Dr. Aning has been tough and plain about security matters of the state, particularly recent proliferation of civic activism in the country, offering provocative analysis on security debates but nothing comes close this latest incendiary predictions on the nation’s future.

He warned Ghana was at a tipping point of instability and forecast an infiltration of Islamic State terrorist network by 2020 due to the deliberate exploitation and manipulation of youthful exuberance by authority figures to achieve a political end, and the inability of security agencies to act due to political interferences.

“What we are seeing is organized criminality, hooliganism, it threatens the stability of this country, and by 2020 either Islamic State would’ve infiltrated it or the al-Qaeda would’ve infiltrated it, because there is an army of the poor established by Islamic State, pay them thousand two hundred to two thousand dollars every month with a view to inciting youth from this part of the world to join them,” he hinted.

Vigilante groups affiliated to the ruling NPP since the party took power, have gone on rampage, attacking regional government departments and hounding out officers from their offices with impunity.

Expatiating on the claim of terror groups’ infiltration, the expert said the Islamic State had marked Ghana a prime target and has been desperately seeking channels to establish bases and assume operation.

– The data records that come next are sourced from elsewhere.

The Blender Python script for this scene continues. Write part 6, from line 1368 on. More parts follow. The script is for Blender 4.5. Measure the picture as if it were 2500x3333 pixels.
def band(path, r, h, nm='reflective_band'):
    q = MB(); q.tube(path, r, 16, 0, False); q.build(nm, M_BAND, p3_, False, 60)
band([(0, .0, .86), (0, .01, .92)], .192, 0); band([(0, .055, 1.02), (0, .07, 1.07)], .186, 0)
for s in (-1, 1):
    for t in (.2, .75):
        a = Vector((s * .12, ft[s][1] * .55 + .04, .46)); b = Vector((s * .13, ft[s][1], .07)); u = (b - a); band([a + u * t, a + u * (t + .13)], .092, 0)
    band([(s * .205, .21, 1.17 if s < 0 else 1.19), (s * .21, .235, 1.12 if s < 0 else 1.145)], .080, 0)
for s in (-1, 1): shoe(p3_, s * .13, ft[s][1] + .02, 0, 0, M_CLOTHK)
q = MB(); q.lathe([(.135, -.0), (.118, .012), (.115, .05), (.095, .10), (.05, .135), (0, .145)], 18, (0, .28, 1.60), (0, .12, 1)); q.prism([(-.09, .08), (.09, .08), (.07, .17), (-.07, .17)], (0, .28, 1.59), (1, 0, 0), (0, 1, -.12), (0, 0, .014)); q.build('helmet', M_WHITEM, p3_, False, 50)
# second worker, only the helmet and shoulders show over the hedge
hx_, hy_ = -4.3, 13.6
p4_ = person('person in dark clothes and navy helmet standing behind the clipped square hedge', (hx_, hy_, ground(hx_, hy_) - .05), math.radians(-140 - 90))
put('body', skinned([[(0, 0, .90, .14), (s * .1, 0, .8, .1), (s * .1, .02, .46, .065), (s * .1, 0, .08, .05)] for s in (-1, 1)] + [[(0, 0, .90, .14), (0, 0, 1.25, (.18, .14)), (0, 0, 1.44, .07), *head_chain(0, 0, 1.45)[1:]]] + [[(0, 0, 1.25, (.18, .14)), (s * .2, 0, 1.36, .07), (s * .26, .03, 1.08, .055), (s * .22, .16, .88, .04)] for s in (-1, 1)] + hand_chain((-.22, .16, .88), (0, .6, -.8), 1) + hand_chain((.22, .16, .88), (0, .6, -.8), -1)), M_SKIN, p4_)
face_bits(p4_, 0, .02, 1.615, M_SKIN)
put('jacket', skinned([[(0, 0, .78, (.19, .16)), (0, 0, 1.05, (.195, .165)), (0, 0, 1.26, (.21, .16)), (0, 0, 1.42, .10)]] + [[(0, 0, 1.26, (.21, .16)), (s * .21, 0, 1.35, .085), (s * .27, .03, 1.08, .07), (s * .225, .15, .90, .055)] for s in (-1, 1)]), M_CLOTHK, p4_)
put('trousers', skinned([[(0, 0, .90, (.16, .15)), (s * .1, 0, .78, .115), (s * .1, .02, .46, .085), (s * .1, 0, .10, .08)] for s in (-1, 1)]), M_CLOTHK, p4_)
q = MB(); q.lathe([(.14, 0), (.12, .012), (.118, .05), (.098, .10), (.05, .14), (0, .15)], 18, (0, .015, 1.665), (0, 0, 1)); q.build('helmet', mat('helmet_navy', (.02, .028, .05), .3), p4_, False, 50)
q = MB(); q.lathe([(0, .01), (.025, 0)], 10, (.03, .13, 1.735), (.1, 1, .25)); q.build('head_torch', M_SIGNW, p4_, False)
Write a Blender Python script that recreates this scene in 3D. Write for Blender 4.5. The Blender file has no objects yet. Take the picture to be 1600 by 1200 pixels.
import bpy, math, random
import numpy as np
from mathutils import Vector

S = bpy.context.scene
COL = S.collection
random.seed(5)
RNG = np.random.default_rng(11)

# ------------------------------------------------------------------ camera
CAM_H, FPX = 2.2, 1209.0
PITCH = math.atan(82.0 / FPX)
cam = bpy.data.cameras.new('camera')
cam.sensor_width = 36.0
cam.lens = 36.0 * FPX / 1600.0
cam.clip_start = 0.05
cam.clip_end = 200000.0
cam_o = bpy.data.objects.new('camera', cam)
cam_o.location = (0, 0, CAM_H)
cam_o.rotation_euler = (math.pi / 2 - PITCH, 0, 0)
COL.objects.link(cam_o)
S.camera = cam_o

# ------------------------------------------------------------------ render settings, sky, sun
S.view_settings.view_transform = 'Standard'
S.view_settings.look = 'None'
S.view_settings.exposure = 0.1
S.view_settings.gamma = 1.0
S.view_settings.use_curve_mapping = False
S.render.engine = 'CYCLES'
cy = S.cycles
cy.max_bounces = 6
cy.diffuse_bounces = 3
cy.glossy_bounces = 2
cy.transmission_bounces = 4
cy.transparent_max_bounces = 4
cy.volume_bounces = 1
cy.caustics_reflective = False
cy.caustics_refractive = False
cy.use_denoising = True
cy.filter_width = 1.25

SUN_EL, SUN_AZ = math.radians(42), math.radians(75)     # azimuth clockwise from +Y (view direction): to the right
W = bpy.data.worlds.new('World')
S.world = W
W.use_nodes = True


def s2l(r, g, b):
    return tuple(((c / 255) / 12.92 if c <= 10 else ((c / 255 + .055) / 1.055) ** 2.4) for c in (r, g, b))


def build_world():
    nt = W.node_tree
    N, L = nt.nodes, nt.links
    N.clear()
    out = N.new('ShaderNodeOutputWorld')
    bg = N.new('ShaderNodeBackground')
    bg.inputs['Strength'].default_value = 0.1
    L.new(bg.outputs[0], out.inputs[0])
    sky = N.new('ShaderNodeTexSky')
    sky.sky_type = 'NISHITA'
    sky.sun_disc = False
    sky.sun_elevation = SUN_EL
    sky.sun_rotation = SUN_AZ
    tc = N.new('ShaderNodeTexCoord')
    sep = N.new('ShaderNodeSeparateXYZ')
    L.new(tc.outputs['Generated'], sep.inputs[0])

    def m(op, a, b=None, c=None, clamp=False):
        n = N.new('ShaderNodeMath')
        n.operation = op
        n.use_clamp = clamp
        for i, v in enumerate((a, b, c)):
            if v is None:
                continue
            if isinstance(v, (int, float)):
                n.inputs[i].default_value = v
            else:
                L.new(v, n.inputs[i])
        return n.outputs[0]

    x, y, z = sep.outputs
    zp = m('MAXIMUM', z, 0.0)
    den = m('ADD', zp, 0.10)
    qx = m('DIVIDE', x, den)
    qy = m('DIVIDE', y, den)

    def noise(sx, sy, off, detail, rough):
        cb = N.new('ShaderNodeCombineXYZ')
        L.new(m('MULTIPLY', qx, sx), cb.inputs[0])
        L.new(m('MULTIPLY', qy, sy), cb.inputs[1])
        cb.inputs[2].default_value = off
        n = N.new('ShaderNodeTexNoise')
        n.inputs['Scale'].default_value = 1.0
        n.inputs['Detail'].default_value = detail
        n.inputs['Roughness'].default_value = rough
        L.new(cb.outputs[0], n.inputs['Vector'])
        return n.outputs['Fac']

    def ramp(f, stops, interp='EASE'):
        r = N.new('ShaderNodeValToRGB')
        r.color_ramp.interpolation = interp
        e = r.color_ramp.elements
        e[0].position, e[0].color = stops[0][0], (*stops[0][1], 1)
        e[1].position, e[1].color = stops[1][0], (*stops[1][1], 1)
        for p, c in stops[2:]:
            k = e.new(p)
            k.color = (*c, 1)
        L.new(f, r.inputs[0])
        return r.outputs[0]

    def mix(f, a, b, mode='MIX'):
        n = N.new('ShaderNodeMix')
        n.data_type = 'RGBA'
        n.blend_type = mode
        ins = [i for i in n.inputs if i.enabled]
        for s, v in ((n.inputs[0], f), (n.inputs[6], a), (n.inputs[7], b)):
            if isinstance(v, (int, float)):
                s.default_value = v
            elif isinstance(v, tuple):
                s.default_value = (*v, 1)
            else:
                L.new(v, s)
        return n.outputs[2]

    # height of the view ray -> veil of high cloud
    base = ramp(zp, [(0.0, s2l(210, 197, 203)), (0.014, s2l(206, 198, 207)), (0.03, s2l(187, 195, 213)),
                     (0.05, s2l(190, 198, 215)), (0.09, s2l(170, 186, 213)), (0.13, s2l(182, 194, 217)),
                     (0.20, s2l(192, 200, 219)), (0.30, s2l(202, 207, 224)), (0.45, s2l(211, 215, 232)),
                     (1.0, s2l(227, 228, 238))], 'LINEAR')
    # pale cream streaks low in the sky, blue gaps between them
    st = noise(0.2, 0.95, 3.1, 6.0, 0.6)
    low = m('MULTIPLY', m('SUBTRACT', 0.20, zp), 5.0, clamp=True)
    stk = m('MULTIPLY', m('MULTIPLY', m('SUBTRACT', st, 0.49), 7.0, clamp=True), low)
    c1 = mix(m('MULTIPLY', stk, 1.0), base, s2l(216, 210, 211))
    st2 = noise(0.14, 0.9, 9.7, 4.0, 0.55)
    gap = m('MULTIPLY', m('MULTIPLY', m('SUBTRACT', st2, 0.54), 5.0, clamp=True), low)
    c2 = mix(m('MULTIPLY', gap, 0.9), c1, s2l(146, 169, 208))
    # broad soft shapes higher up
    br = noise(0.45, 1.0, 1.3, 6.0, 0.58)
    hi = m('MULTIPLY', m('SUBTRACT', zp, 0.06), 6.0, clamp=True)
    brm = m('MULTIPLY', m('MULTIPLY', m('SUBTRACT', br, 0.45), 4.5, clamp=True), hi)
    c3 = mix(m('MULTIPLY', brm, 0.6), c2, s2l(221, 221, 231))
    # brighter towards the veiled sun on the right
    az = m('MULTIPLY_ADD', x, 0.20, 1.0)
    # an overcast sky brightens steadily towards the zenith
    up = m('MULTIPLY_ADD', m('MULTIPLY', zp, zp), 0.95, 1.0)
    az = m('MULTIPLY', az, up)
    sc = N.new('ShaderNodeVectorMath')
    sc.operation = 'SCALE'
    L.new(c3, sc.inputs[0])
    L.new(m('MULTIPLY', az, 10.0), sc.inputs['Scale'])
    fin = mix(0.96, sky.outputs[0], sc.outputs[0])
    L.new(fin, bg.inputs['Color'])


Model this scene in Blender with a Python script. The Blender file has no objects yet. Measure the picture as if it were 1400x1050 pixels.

Security agencies have not been able to independently act and in most cases, it took the President or Interior Minister to issue orders to the police to act, a trend the security expert called a serious national security threat.

The worrying aspect according to the analyst is that these youth unleashing the terror on state agencies and officers do not know the “complicity and dangers of their behavior” leaving them extremely vulnerable for manipulations and inducement.

He alluded to a report by Libyan authorities months ago about some Ghanaian youth joining the terror group and added he believed the number given as 50 may have increased and suspects ISIS have already formed bases in the country and may just be waiting for an opportunity to strike.

He said as several coalition forces intensified aggression against ISIS in Syria and Iraq, dozens of its fighters have fled into parts of North Africa and recent activities of organized criminality in Ghana could provide a lifeline for their operation.

“Organized criminality and hooliganism are easy to infiltrate, divert it rationale and allow that group unknowingly to behave in ways that were not its original intention,” Dr. Aning explained

He argued that what was happening in the country wasn’t acts of vigilantism but organized criminality and hooliganism purely carried out by disgruntled supporters of political parties.

According to him, the level of frustration among the youth in the country where over two million unregistered arms are in the hands of civilians was enough opportunity for extremist militant groups to manipulate the youth to join.